Possible extension to non-workers

The government is also seeking views on whether the protection against NDAs relating to discrimination and harassment should be extended in the future to other categories of individuals who do not fit within the usual statutory definition of worker but who are also vulnerable to the misuse of NDAs.

For example, this may in the future include:

  • agency workers

  • seconded workers

  • individuals on a work experience placement

  • nurses and midwives in training

  • certain NHS workers not already covered.

The government is also considering whether certain groups of self-employed individuals should also be protected.

Do the proposals strike a fair balance for the employer, employee and society?

There is no doubt a very difficult balance to be struck between promoting the early settlement of disputes without recourse to the employment tribunal, allowing an employee to be compensated for the discrimination or harassment they have suffered, allowing employers to deal with these matters within their own internal disciplinary and grievance procedures whilst maintaining confidentiality, and the interests of wider society in preventing long-term secrecy and avoiding perpetrators remaining hidden to continue their harmful behaviours.

When the ban on NDAs in discrimination and harassment cases was first proposed, some of the loudest voices of objection came from lawyers who represent claimants. They pointed out that many claimants – especially those in small workplaces or communities – value their privacy and that the offer of an NDA was often the strongest tool in the claimant’s toolbox when seeking settlement.
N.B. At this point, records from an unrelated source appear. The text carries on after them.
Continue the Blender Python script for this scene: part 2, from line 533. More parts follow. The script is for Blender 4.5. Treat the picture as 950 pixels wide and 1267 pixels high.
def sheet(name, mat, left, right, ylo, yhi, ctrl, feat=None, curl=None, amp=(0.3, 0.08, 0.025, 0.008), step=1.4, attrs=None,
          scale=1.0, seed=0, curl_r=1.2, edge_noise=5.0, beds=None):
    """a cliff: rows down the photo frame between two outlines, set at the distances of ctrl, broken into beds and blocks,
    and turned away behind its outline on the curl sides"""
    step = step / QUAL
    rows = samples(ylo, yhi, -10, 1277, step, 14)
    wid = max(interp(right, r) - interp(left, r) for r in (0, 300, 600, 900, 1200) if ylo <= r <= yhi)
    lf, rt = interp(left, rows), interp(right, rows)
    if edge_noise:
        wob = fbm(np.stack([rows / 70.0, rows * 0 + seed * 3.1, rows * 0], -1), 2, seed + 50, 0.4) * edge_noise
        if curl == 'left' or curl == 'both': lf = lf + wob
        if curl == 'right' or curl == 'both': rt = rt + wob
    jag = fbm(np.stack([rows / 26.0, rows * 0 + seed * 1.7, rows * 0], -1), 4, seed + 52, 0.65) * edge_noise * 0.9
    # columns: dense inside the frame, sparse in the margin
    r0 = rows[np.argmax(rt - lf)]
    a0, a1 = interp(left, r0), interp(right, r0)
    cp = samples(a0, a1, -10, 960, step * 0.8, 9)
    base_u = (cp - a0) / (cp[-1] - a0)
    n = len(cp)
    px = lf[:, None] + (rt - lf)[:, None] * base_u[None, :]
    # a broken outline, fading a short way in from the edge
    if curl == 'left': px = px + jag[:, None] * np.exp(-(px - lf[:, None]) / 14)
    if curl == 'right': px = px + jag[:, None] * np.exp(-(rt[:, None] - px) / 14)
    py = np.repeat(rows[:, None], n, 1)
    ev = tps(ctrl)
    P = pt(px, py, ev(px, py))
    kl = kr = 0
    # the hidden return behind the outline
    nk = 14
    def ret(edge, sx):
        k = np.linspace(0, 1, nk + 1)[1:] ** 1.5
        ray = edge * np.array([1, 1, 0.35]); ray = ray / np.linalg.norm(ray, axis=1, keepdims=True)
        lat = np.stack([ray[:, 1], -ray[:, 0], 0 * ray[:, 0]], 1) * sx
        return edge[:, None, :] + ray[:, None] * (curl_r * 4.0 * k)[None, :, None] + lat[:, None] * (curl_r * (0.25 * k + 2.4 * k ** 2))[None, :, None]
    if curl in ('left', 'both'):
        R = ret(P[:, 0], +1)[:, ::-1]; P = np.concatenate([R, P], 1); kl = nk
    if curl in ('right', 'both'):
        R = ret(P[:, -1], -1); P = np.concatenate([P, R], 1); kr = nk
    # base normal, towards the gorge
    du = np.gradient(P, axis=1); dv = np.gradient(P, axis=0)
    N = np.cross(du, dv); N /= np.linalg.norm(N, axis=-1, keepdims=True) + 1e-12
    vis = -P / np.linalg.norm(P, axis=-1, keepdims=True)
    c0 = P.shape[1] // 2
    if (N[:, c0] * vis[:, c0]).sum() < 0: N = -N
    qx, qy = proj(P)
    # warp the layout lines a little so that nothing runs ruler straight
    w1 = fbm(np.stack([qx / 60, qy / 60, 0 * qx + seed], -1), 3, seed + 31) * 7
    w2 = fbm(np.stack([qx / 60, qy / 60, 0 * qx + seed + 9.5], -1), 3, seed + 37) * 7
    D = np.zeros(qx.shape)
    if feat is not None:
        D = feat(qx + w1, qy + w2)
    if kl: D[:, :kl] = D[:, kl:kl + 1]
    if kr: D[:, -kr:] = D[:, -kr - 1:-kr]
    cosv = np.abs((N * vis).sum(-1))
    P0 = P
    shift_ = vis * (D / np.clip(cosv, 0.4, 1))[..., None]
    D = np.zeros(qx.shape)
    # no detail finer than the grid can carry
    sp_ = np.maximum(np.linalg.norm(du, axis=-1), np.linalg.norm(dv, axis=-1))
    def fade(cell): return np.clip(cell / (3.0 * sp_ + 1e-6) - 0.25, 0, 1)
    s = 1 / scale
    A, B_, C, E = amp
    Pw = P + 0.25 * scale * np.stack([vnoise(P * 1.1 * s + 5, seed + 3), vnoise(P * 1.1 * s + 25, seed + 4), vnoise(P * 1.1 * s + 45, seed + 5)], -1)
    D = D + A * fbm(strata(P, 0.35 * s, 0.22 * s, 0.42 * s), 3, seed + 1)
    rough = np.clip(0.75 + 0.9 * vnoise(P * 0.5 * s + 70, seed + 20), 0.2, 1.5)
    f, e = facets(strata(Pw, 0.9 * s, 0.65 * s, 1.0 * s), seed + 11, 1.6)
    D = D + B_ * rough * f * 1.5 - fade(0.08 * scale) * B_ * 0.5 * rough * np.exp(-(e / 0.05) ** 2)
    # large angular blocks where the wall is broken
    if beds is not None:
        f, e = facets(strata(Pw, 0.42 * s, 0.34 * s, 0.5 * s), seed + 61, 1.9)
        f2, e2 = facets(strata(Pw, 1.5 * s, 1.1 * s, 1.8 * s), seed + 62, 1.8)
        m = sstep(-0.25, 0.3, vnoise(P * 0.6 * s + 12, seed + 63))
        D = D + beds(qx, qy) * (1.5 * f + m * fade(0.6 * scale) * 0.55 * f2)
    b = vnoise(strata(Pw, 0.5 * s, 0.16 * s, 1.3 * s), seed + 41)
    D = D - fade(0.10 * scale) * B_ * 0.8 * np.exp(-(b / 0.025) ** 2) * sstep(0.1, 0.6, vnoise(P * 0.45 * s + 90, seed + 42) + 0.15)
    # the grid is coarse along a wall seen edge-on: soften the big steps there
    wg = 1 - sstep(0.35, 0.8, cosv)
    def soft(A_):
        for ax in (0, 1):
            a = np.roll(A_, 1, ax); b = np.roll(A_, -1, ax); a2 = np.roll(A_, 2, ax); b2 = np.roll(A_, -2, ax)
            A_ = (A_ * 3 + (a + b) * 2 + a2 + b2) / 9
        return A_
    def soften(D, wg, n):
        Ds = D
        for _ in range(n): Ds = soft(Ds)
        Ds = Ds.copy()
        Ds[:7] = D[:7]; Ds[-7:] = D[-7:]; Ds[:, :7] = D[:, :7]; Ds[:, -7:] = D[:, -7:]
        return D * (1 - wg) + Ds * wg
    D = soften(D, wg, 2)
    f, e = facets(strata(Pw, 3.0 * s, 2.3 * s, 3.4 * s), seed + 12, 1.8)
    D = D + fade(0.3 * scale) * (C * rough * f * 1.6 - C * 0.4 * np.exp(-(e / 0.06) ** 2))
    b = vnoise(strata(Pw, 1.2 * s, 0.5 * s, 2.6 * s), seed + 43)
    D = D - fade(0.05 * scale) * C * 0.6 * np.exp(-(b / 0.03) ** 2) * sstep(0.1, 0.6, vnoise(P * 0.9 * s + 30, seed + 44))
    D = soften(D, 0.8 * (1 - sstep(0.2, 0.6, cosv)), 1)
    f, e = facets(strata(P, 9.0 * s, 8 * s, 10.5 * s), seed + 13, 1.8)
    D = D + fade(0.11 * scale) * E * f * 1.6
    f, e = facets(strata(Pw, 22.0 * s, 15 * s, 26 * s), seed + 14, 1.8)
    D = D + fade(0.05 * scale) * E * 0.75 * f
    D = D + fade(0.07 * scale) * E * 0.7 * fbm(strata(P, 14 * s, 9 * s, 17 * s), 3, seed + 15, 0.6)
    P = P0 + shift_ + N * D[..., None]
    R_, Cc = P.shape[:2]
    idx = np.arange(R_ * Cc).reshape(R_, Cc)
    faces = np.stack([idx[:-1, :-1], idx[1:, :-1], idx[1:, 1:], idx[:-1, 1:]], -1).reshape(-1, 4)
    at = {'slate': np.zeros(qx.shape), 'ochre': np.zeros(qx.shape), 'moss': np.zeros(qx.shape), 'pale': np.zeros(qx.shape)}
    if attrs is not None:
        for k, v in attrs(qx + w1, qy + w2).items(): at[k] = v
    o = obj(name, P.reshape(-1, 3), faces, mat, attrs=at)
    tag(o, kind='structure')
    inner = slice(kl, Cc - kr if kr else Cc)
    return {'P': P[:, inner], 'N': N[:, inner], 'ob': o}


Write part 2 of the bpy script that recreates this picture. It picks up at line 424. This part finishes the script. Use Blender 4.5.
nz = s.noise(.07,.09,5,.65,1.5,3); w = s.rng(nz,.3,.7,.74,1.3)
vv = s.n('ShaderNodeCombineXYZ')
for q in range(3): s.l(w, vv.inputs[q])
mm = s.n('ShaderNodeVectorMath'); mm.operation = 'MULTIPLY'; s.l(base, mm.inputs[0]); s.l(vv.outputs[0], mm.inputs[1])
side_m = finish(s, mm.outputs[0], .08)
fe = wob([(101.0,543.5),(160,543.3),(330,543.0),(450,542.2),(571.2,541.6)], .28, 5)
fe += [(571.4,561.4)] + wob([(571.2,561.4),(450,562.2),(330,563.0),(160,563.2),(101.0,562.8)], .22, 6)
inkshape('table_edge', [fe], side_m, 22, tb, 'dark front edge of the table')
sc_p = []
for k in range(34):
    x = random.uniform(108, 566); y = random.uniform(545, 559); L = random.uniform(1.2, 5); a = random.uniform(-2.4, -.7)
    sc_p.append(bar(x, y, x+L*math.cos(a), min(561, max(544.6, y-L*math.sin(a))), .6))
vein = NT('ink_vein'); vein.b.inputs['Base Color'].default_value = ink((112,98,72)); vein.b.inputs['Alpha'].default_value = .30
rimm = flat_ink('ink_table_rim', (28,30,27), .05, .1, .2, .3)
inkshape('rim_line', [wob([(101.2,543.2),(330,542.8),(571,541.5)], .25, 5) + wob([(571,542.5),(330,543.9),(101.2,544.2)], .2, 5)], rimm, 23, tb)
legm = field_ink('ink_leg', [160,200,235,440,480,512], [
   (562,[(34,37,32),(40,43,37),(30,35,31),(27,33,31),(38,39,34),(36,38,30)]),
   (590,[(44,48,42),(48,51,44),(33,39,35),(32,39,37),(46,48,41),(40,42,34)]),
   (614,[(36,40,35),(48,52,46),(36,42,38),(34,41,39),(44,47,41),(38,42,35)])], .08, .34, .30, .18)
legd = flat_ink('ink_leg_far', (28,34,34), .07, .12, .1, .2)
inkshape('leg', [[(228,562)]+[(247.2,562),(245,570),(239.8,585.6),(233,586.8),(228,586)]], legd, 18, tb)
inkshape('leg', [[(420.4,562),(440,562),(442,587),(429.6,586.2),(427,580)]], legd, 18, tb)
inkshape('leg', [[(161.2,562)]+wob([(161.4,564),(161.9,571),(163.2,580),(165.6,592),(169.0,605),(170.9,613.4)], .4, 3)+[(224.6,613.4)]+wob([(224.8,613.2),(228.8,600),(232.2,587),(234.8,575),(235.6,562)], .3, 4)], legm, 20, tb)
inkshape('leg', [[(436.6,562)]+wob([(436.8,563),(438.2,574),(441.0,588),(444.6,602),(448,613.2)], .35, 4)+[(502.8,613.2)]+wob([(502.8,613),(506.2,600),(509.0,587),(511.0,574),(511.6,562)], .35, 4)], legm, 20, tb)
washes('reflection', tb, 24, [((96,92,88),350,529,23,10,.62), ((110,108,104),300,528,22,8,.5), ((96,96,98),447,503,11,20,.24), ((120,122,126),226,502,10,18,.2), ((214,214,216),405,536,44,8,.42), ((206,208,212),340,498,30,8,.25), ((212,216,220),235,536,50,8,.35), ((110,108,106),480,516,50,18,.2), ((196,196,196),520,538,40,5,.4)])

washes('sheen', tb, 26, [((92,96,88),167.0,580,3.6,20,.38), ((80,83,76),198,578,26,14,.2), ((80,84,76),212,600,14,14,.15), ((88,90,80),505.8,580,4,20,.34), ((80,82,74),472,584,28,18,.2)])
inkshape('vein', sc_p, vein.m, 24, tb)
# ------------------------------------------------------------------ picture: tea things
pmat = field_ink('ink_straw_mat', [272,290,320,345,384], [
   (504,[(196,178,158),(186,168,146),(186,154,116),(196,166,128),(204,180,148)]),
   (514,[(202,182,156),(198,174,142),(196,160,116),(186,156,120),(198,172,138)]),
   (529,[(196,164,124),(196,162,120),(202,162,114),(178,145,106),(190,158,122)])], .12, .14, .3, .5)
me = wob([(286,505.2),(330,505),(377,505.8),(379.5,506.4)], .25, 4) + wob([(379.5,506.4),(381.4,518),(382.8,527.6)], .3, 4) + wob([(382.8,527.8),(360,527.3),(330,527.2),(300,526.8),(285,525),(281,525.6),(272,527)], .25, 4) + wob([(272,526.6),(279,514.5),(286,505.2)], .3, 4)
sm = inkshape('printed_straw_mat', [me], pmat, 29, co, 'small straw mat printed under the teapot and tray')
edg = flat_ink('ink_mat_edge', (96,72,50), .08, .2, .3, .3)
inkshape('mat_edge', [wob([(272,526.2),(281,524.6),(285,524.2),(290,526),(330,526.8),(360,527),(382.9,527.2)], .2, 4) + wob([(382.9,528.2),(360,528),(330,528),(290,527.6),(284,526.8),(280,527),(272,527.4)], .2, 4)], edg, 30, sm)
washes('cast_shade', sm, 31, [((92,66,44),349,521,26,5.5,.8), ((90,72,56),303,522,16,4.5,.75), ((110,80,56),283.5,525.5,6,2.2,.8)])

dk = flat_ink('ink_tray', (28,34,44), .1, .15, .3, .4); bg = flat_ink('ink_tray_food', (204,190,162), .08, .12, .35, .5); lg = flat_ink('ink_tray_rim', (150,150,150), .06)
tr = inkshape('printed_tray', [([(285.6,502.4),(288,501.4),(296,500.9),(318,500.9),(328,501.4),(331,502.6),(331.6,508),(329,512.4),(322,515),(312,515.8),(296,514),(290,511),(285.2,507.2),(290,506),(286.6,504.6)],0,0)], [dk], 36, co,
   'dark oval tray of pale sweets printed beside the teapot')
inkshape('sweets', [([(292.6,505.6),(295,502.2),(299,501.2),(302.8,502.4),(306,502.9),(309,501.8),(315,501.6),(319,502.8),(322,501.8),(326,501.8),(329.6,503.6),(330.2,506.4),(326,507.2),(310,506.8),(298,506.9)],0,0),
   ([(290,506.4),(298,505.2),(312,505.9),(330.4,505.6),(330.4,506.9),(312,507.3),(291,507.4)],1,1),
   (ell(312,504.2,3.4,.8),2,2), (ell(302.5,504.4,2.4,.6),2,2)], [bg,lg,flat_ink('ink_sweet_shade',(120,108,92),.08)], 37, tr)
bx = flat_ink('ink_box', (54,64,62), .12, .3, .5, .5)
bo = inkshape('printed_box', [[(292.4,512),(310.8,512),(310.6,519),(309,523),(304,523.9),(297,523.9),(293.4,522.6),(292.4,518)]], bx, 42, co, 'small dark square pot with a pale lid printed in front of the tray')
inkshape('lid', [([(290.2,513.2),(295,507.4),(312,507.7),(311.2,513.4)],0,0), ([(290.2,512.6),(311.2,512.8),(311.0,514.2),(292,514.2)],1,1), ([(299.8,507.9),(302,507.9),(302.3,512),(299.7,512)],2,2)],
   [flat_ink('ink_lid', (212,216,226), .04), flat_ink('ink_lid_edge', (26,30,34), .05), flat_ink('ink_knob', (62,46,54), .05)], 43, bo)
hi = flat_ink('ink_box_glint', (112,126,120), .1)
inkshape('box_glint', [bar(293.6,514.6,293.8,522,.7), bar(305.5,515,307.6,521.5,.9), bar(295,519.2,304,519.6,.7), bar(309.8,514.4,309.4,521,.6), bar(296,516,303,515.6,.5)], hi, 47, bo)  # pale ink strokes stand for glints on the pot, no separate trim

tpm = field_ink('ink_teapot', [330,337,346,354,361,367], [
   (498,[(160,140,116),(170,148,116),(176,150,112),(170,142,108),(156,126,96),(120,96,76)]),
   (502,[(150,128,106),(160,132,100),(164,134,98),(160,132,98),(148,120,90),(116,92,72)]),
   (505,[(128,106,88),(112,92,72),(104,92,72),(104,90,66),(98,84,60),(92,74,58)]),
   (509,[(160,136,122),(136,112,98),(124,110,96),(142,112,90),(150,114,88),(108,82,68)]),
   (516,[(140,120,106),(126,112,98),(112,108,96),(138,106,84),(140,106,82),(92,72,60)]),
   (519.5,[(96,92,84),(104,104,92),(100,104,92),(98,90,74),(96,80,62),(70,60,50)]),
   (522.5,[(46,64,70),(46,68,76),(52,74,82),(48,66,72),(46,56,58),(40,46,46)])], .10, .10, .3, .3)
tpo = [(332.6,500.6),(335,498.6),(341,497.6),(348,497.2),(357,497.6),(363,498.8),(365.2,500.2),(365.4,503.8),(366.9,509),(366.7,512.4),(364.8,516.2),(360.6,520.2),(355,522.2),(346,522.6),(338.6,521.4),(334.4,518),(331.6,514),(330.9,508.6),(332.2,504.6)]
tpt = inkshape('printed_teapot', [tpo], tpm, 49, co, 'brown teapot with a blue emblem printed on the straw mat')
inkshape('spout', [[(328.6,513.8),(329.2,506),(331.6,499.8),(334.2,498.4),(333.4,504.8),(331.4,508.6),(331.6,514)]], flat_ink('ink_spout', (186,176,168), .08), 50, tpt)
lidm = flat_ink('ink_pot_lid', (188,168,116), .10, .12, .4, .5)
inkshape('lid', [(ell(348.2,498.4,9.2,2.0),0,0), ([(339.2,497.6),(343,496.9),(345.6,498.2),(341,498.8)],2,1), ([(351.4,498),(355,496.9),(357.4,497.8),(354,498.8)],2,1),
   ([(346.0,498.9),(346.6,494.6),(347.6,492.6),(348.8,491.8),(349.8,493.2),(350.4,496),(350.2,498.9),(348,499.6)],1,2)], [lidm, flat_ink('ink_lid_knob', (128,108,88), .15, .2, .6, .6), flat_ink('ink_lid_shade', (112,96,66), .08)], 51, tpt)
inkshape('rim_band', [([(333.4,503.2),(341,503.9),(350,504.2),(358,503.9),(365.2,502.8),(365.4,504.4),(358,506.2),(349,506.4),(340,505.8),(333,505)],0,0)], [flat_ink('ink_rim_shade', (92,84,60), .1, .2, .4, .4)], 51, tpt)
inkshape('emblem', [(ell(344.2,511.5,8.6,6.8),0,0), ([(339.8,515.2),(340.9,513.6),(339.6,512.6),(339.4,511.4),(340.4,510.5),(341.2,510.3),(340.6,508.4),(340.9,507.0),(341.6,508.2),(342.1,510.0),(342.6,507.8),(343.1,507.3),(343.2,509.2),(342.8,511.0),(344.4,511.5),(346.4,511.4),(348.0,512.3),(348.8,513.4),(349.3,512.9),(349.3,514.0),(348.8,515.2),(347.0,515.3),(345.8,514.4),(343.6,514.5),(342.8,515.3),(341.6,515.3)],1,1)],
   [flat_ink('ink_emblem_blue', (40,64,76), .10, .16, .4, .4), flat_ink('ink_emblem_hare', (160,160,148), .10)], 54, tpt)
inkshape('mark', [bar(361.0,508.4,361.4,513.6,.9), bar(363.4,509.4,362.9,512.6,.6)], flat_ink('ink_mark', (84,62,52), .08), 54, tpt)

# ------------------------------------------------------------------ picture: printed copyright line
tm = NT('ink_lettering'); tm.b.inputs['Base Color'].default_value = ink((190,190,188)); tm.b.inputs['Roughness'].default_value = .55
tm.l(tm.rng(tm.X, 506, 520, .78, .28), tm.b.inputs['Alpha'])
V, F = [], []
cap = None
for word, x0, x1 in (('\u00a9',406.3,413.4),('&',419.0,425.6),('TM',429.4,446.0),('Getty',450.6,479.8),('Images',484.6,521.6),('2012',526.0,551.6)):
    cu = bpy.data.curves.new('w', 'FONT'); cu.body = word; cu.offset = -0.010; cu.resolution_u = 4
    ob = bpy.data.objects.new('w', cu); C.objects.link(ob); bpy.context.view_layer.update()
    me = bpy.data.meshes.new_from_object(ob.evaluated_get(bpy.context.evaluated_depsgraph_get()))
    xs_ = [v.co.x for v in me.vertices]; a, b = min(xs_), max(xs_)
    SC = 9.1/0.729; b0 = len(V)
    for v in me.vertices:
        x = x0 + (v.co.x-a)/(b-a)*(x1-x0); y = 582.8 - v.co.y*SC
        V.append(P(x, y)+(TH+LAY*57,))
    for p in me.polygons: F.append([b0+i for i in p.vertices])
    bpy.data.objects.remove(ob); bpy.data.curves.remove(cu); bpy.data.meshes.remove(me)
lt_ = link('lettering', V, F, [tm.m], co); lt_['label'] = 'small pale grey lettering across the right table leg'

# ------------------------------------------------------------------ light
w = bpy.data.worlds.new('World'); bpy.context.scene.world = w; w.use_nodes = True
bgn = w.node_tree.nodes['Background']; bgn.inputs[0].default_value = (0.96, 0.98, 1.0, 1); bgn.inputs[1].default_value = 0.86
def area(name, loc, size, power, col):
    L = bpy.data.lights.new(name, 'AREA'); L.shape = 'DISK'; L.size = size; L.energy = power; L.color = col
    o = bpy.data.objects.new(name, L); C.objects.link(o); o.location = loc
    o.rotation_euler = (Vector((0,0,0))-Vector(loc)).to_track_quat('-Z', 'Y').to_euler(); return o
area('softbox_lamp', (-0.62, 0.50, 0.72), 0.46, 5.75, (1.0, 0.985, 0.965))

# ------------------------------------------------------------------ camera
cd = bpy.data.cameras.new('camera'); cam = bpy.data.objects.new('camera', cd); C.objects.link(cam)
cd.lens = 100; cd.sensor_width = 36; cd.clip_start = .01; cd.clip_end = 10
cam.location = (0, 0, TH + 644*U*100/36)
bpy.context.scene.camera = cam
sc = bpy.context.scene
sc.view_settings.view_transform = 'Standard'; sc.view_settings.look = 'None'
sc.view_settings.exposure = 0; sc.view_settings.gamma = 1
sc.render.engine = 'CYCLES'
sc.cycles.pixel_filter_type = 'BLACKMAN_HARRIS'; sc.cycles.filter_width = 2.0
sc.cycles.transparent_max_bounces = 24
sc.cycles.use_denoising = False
This consultation clearly seeks to reach a compromise between the competing interests, by allowing NDAs in harassment and discrimination cases where certain conditions are met, so as to exclude the agreement from the ban, whilst allowing the affected worker to continue to disclose in limited circumstances for permitted purposes.

Overall, it is clear that, from 2027, employers will face significant additional hurdles and delays if they want to agree an NDA in a case involving discrimination or harassment. We will report any developments in due course.